> **Data shown**:
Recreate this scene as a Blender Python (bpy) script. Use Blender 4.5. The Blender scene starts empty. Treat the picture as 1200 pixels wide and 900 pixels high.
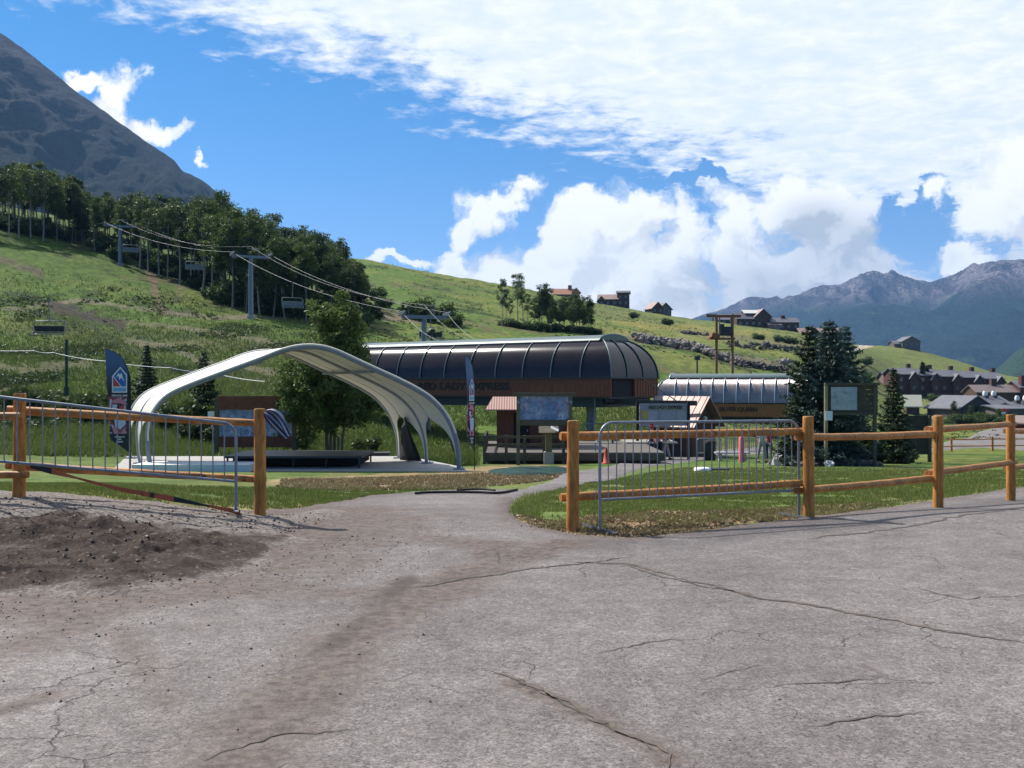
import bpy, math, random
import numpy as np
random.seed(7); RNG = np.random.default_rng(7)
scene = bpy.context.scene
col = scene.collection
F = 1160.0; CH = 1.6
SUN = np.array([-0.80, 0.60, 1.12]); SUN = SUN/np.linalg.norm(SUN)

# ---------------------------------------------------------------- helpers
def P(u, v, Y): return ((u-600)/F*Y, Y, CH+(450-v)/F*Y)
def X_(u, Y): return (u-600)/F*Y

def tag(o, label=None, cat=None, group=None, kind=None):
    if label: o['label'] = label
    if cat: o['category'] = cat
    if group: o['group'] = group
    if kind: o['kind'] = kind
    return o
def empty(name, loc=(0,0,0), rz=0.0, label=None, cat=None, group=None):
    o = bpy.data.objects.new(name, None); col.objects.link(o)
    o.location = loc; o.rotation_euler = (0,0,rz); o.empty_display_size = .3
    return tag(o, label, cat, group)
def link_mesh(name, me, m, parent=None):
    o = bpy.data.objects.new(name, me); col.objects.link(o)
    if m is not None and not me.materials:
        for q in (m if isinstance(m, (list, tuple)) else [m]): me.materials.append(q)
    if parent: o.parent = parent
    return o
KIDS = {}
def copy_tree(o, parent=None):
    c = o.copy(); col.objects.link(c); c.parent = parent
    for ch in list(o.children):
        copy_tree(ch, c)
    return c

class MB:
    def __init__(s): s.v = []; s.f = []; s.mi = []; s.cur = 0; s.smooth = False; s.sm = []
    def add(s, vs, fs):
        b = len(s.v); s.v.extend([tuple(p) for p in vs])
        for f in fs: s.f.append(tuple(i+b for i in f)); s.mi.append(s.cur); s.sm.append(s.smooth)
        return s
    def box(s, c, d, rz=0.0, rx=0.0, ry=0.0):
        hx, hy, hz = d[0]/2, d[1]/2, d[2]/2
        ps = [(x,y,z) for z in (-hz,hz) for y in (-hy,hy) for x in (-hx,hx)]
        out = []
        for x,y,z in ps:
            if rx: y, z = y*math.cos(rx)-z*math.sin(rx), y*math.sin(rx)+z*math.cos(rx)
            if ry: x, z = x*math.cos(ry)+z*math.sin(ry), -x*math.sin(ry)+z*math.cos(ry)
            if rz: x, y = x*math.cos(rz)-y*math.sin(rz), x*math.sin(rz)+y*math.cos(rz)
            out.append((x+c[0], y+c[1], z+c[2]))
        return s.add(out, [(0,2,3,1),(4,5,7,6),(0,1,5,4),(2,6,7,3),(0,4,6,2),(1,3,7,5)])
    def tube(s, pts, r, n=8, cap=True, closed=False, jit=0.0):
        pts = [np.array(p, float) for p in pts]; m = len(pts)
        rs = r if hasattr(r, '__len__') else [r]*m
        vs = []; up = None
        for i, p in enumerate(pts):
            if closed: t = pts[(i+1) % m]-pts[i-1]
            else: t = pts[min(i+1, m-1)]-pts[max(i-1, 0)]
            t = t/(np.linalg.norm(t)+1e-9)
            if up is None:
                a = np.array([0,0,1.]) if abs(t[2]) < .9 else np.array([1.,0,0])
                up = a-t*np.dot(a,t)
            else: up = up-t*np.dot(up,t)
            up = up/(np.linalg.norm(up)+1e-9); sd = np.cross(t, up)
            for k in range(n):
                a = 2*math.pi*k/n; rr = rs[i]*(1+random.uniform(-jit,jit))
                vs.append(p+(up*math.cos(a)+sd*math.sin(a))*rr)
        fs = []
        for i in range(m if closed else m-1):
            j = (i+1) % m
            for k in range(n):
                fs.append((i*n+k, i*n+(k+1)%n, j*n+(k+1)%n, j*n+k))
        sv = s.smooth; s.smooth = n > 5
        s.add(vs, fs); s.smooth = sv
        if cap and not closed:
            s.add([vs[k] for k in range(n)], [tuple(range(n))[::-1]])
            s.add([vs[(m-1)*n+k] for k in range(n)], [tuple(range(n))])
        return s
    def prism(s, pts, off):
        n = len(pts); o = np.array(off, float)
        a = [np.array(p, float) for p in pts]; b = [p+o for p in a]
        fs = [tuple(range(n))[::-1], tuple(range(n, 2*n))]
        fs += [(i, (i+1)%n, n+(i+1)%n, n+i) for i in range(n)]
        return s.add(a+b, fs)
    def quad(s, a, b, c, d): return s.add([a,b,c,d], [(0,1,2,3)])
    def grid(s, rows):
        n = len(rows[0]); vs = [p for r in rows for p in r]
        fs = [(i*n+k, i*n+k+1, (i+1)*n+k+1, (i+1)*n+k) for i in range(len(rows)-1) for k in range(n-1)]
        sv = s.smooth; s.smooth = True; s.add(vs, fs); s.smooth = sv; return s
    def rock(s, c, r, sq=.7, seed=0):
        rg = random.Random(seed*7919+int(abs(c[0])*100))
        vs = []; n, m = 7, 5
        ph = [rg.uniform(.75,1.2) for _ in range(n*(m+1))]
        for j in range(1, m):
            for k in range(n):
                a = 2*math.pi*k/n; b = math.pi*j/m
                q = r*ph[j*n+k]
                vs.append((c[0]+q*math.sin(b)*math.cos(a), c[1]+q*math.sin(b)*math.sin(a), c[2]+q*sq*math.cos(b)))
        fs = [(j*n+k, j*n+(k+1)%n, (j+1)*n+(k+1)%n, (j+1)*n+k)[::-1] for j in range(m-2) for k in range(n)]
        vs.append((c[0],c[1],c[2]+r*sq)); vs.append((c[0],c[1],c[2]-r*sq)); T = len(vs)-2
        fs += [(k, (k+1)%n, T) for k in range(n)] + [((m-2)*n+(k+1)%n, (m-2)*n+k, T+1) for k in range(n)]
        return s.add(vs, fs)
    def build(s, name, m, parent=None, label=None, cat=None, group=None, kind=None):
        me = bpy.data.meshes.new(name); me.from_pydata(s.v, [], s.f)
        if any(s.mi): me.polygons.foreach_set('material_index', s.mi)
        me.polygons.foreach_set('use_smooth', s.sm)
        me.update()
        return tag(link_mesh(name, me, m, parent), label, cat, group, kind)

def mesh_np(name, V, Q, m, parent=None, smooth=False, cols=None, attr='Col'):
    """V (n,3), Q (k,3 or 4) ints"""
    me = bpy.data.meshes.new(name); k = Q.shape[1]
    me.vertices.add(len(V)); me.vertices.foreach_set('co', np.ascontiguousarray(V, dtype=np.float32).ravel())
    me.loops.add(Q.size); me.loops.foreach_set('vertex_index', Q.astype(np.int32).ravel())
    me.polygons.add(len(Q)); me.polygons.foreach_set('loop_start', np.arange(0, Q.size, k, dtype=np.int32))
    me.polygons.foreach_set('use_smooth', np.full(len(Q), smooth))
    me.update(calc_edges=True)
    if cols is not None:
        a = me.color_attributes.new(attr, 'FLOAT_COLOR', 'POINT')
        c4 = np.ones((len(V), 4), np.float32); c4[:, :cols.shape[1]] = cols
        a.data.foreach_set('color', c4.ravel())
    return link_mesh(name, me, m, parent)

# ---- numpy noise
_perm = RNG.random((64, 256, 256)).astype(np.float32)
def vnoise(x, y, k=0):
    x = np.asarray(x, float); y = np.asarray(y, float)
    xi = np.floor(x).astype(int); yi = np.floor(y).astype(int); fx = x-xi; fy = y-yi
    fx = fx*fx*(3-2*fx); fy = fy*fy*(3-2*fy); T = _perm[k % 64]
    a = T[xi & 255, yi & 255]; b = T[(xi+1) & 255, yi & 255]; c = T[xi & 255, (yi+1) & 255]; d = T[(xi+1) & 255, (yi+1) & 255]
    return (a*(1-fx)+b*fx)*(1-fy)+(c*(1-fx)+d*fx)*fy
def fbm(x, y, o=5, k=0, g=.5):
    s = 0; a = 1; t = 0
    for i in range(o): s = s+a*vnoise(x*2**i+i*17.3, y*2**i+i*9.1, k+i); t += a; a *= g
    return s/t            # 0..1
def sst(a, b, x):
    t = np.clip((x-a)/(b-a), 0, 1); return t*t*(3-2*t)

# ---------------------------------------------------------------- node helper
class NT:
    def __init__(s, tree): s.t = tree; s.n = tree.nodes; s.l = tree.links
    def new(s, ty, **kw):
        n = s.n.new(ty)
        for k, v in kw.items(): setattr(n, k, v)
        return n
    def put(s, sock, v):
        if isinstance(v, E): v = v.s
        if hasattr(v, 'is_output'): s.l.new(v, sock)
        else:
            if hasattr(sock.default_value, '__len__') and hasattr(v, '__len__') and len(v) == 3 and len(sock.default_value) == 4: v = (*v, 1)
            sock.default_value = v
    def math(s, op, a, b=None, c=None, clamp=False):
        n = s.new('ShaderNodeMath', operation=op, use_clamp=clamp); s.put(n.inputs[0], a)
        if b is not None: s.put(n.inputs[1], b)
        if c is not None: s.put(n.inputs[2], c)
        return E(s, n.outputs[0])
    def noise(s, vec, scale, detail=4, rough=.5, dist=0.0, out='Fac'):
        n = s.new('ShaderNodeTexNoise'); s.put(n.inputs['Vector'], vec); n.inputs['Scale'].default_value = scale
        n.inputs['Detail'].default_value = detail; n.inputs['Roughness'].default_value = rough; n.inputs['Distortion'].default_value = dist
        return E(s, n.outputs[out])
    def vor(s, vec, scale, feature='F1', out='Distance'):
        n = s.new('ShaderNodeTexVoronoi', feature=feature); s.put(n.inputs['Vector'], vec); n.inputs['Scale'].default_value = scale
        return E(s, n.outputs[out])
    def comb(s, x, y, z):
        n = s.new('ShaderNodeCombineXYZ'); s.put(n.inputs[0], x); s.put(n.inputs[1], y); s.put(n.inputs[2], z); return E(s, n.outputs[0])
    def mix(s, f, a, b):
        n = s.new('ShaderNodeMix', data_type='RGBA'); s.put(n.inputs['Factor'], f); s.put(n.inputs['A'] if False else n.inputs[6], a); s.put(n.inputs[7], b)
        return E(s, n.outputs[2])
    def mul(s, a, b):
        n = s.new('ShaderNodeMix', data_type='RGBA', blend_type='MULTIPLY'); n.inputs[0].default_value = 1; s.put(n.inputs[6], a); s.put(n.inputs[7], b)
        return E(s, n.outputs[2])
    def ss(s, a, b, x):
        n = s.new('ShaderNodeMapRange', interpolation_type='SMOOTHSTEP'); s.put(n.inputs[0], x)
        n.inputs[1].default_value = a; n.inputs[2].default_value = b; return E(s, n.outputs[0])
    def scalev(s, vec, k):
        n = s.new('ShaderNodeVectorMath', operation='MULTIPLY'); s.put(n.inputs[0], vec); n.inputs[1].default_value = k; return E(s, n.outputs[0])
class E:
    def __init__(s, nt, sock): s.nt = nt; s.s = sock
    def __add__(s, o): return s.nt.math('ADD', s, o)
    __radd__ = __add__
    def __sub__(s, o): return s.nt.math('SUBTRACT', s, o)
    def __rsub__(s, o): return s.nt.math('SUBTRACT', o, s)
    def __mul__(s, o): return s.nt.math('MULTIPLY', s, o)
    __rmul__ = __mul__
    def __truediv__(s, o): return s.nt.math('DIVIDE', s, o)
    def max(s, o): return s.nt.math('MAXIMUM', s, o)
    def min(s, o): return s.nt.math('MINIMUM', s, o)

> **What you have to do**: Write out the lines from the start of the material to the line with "def X_(u, Y): return (u-600)/F*Y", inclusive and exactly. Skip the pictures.

> **Answer to the problem**:
Recreate this scene as a Blender Python (bpy) script. Use Blender 4.5. The Blender scene starts empty. Treat the picture as 1200 pixels wide and 900 pixels high.
import bpy, math, random
import numpy as np
random.seed(7); RNG = np.random.default_rng(7)
scene = bpy.context.scene
col = scene.collection
F = 1160.0; CH = 1.6
SUN = np.array([-0.80, 0.60, 1.12]); SUN = SUN/np.linalg.norm(SUN)

# ---------------------------------------------------------------- helpers
def P(u, v, Y): return ((u-600)/F*Y, Y, CH+(450-v)/F*Y)
def X_(u, Y): return (u-600)/F*Y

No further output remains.